BEGIN Data to use

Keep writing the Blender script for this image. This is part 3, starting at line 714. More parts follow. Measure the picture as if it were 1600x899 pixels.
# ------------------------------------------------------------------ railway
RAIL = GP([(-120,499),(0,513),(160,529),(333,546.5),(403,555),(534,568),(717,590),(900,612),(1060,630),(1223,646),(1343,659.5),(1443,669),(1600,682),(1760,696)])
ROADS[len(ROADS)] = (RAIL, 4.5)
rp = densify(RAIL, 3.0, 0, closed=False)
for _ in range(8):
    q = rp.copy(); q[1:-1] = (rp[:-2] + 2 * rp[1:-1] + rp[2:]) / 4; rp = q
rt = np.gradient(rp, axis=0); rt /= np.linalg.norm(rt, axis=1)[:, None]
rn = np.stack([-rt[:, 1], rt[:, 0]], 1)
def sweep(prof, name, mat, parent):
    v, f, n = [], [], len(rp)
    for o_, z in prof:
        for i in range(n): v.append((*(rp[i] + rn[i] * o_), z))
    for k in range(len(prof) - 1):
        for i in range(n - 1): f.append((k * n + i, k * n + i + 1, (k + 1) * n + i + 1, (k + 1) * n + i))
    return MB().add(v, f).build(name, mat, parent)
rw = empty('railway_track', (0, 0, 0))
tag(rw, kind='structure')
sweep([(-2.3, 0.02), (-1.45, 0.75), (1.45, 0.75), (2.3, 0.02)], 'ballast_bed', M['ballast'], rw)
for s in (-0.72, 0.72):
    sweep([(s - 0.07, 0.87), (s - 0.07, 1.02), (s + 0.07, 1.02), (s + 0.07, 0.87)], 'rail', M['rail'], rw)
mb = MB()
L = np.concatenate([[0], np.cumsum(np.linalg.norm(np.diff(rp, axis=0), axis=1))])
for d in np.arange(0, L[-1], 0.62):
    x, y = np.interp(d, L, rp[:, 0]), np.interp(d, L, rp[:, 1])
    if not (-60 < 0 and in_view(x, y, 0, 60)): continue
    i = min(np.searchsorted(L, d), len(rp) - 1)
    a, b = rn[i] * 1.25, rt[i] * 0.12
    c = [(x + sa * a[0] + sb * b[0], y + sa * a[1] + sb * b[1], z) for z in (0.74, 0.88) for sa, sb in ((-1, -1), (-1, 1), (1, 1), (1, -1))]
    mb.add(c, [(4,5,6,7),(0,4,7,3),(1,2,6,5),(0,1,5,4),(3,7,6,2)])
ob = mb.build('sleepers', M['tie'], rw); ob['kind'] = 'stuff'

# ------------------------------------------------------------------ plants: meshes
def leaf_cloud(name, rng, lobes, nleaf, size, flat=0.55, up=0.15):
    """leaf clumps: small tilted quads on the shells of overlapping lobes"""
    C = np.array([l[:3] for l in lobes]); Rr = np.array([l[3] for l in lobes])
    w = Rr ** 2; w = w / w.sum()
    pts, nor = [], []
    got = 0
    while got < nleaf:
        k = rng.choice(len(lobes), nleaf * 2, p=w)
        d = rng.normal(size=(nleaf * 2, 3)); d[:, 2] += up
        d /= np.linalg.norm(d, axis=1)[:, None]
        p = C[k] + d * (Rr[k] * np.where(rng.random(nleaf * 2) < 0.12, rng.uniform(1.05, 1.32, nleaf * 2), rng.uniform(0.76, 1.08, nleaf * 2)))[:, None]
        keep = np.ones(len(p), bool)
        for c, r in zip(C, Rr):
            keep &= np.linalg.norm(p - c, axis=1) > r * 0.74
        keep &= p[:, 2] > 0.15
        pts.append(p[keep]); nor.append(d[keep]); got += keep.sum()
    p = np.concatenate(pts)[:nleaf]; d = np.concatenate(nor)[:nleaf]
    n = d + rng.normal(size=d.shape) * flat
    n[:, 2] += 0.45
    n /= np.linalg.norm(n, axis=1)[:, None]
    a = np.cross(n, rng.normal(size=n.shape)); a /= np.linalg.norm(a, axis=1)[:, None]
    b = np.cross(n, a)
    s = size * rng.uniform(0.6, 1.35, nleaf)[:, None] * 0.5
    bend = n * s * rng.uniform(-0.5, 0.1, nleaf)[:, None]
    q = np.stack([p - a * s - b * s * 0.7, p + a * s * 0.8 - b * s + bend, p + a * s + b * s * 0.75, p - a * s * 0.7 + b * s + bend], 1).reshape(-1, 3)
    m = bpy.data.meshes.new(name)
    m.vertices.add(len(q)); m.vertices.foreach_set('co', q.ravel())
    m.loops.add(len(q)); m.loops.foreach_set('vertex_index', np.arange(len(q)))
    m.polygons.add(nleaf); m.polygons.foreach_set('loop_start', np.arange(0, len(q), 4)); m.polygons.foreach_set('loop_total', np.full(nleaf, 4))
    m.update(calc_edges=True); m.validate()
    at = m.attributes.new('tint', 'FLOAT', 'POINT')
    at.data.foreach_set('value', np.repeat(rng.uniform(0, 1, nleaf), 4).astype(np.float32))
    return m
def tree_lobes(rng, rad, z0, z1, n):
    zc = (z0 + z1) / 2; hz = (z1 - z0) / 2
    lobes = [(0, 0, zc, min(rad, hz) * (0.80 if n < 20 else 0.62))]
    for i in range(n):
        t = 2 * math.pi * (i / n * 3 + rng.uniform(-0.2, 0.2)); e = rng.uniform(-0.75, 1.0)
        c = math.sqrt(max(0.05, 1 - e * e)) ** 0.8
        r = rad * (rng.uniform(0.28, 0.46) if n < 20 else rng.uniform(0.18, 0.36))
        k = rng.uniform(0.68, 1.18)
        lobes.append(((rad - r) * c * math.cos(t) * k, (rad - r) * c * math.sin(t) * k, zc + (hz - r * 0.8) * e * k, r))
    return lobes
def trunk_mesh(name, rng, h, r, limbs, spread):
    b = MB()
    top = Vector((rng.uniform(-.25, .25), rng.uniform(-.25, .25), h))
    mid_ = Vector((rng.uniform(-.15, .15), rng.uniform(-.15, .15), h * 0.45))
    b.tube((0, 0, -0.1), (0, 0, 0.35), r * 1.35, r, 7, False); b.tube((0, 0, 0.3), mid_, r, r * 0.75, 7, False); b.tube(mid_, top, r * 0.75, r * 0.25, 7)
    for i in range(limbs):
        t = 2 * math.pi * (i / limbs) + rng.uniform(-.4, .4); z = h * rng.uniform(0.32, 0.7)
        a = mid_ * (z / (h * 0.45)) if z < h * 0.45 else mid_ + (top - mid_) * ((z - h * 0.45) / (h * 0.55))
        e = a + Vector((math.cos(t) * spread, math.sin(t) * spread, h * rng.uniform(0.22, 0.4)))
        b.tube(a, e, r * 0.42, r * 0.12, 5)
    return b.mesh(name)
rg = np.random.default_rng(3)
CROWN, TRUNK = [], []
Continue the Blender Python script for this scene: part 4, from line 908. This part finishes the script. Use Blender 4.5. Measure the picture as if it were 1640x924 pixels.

END Data to use

_Required task_.
Every record shown above must be echoed exactly.

_Finished answer_.
Keep writing the Blender script for this image. This is part 3, starting at line 714. More parts follow. Measure the picture as if it were 1600x899 pixels.
# ------------------------------------------------------------------ railway
RAIL = GP([(-120,499),(0,513),(160,529),(333,546.5),(403,555),(534,568),(717,590),(900,612),(1060,630),(1223,646),(1343,659.5),(1443,669),(1600,682),(1760,696)])
ROADS[len(ROADS)] = (RAIL, 4.5)
rp = densify(RAIL, 3.0, 0, closed=False)
for _ in range(8):
    q = rp.copy(); q[1:-1] = (rp[:-2] + 2 * rp[1:-1] + rp[2:]) / 4; rp = q
rt = np.gradient(rp, axis=0); rt /= np.linalg.norm(rt, axis=1)[:, None]
rn = np.stack([-rt[:, 1], rt[:, 0]], 1)
def sweep(prof, name, mat, parent):
    v, f, n = [], [], len(rp)
    for o_, z in prof:
        for i in range(n): v.append((*(rp[i] + rn[i] * o_), z))
    for k in range(len(prof) - 1):
        for i in range(n - 1): f.append((k * n + i, k * n + i + 1, (k + 1) * n + i + 1, (k + 1) * n + i))
    return MB().add(v, f).build(name, mat, parent)
rw = empty('railway_track', (0, 0, 0))
tag(rw, kind='structure')
sweep([(-2.3, 0.02), (-1.45, 0.75), (1.45, 0.75), (2.3, 0.02)], 'ballast_bed', M['ballast'], rw)
for s in (-0.72, 0.72):
    sweep([(s - 0.07, 0.87), (s - 0.07, 1.02), (s + 0.07, 1.02), (s + 0.07, 0.87)], 'rail', M['rail'], rw)
mb = MB()
L = np.concatenate([[0], np.cumsum(np.linalg.norm(np.diff(rp, axis=0), axis=1))])
for d in np.arange(0, L[-1], 0.62):
    x, y = np.interp(d, L, rp[:, 0]), np.interp(d, L, rp[:, 1])
    if not (-60 < 0 and in_view(x, y, 0, 60)): continue
    i = min(np.searchsorted(L, d), len(rp) - 1)
    a, b = rn[i] * 1.25, rt[i] * 0.12
    c = [(x + sa * a[0] + sb * b[0], y + sa * a[1] + sb * b[1], z) for z in (0.74, 0.88) for sa, sb in ((-1, -1), (-1, 1), (1, 1), (1, -1))]
    mb.add(c, [(4,5,6,7),(0,4,7,3),(1,2,6,5),(0,1,5,4),(3,7,6,2)])
ob = mb.build('sleepers', M['tie'], rw); ob['kind'] = 'stuff'

# ------------------------------------------------------------------ plants: meshes
def leaf_cloud(name, rng, lobes, nleaf, size, flat=0.55, up=0.15):
    """leaf clumps: small tilted quads on the shells of overlapping lobes"""
    C = np.array([l[:3] for l in lobes]); Rr = np.array([l[3] for l in lobes])
    w = Rr ** 2; w = w / w.sum()
    pts, nor = [], []
    got = 0
    while got < nleaf:
        k = rng.choice(len(lobes), nleaf * 2, p=w)
        d = rng.normal(size=(nleaf * 2, 3)); d[:, 2] += up
        d /= np.linalg.norm(d, axis=1)[:, None]
        p = C[k] + d * (Rr[k] * np.where(rng.random(nleaf * 2) < 0.12, rng.uniform(1.05, 1.32, nleaf * 2), rng.uniform(0.76, 1.08, nleaf * 2)))[:, None]
        keep = np.ones(len(p), bool)
        for c, r in zip(C, Rr):
            keep &= np.linalg.norm(p - c, axis=1) > r * 0.74
        keep &= p[:, 2] > 0.15
        pts.append(p[keep]); nor.append(d[keep]); got += keep.sum()
    p = np.concatenate(pts)[:nleaf]; d = np.concatenate(nor)[:nleaf]
    n = d + rng.normal(size=d.shape) * flat
    n[:, 2] += 0.45
    n /= np.linalg.norm(n, axis=1)[:, None]
    a = np.cross(n, rng.normal(size=n.shape)); a /= np.linalg.norm(a, axis=1)[:, None]
    b = np.cross(n, a)
    s = size * rng.uniform(0.6, 1.35, nleaf)[:, None] * 0.5
    bend = n * s * rng.uniform(-0.5, 0.1, nleaf)[:, None]
    q = np.stack([p - a * s - b * s * 0.7, p + a * s * 0.8 - b * s + bend, p + a * s + b * s * 0.75, p - a * s * 0.7 + b * s + bend], 1).reshape(-1, 3)
    m = bpy.data.meshes.new(name)
    m.vertices.add(len(q)); m.vertices.foreach_set('co', q.ravel())
    m.loops.add(len(q)); m.loops.foreach_set('vertex_index', np.arange(len(q)))
    m.polygons.add(nleaf); m.polygons.foreach_set('loop_start', np.arange(0, len(q), 4)); m.polygons.foreach_set('loop_total', np.full(nleaf, 4))
    m.update(calc_edges=True); m.validate()
    at = m.attributes.new('tint', 'FLOAT', 'POINT')
    at.data.foreach_set('value', np.repeat(rng.uniform(0, 1, nleaf), 4).astype(np.float32))
    return m
def tree_lobes(rng, rad, z0, z1, n):
    zc = (z0 + z1) / 2; hz = (z1 - z0) / 2
    lobes = [(0, 0, zc, min(rad, hz) * (0.80 if n < 20 else 0.62))]
    for i in range(n):
        t = 2 * math.pi * (i / n * 3 + rng.uniform(-0.2, 0.2)); e = rng.uniform(-0.75, 1.0)
        c = math.sqrt(max(0.05, 1 - e * e)) ** 0.8
        r = rad * (rng.uniform(0.28, 0.46) if n < 20 else rng.uniform(0.18, 0.36))
        k = rng.uniform(0.68, 1.18)
        lobes.append(((rad - r) * c * math.cos(t) * k, (rad - r) * c * math.sin(t) * k, zc + (hz - r * 0.8) * e * k, r))
    return lobes
def trunk_mesh(name, rng, h, r, limbs, spread):
    b = MB()
    top = Vector((rng.uniform(-.25, .25), rng.uniform(-.25, .25), h))
    mid_ = Vector((rng.uniform(-.15, .15), rng.uniform(-.15, .15), h * 0.45))
    b.tube((0, 0, -0.1), (0, 0, 0.35), r * 1.35, r, 7, False); b.tube((0, 0, 0.3), mid_, r, r * 0.75, 7, False); b.tube(mid_, top, r * 0.75, r * 0.25, 7)
    for i in range(limbs):
        t = 2 * math.pi * (i / limbs) + rng.uniform(-.4, .4); z = h * rng.uniform(0.32, 0.7)
        a = mid_ * (z / (h * 0.45)) if z < h * 0.45 else mid_ + (top - mid_) * ((z - h * 0.45) / (h * 0.55))
        e = a + Vector((math.cos(t) * spread, math.sin(t) * spread, h * rng.uniform(0.22, 0.4)))
        b.tube(a, e, r * 0.42, r * 0.12, 5)
    return b.mesh(name)
rg = np.random.default_rng(3)
CROWN, TRUNK = [], []
Continue the Blender Python script for this scene: part 4, from line 908. This part finishes the script. Use Blender 4.5. Measure the picture as if it were 1640x924 pixels.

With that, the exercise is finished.